Abstract

This chapter gives an account of the spread of neoliberalism in French public policies between 1974 and 2012 based on a diachronic and comparative analysis. Changes undertaken in economic policies in France between have been quite immense throughout this period: France gave up indicative planning, abolished price controls, largely abandoned its industrial policies and major projects, given up its sovereignty to pursue monetarist macroeconomic policies, opened up French companies to foreign capital and carried out numerous privatisations. However alongside these policies designed to shrink the State’s role in economic matters, others, such as employment policies, have been pursued to strengthen its role, and interventionist practices such as corporate subsidies have persisted. Despite some attempts in the mid-1980s of political actors to question the system’s foundations, no structural reforms of the welfare state were adopted, while other reforms creating new aid were created. Another salient fact is that the partisan identity of governments is essentially uncorrelated with the implementation of reforms. Comparatively speaking, we cannot assert French exceptionalism insofar as France follows the same trends as its European neighbours for almost all the data we have analysed. However, two characteristics do distinguish the case of France: its absolute level of interventionism in economics, and the low level of change of its social policies towards a neoliberal model. In 2008, France had public expenditures, public employment, government revenues, regulations, social spending and welfare state generosity among the highest in Europe.
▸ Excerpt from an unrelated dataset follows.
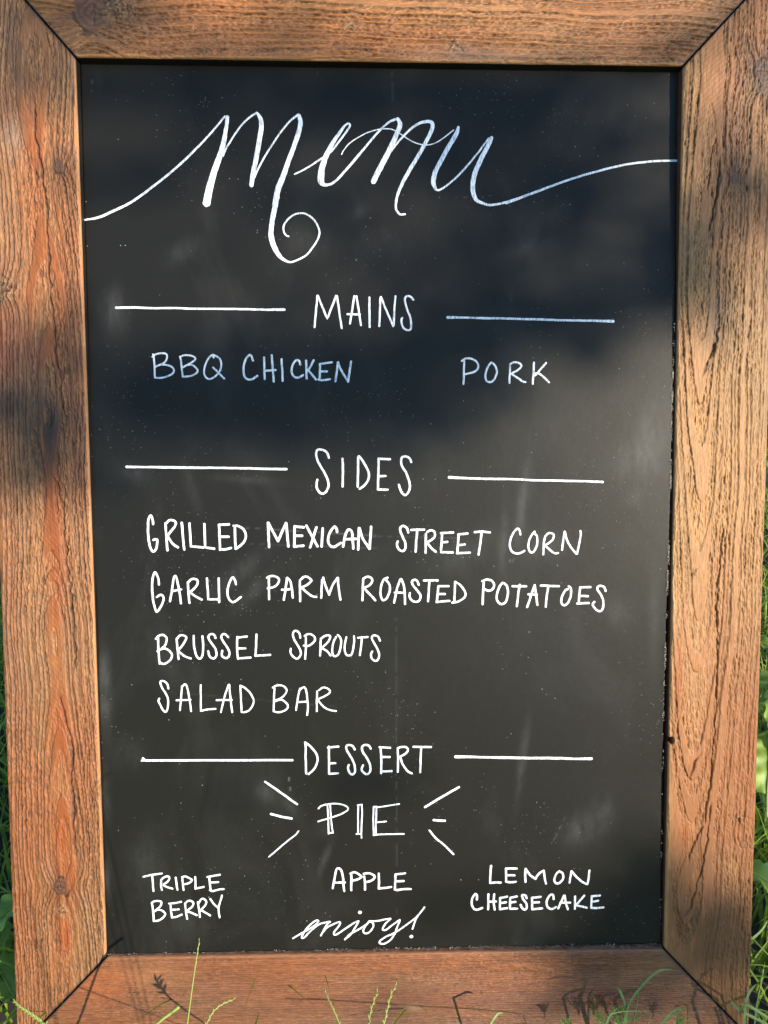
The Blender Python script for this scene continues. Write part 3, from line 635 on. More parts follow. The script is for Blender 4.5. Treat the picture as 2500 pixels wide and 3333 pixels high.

For each of these dimensions, changes have been very gradual, without major shake-ups, and slower than elsewhere. The absence of coherence in developments, and of the “turning points” observed in many countries (Switzerland, the Netherlands, Ireland and the United Kingdom in particular), leads us to conclude that there has been no “neo-liberal shift” in France, but rather, economic liberalisation has taken place, quietly (with no specific political force enforcing it) in parallel with a powerful resilience of the welfare state and an increase in the size of the State as a whole.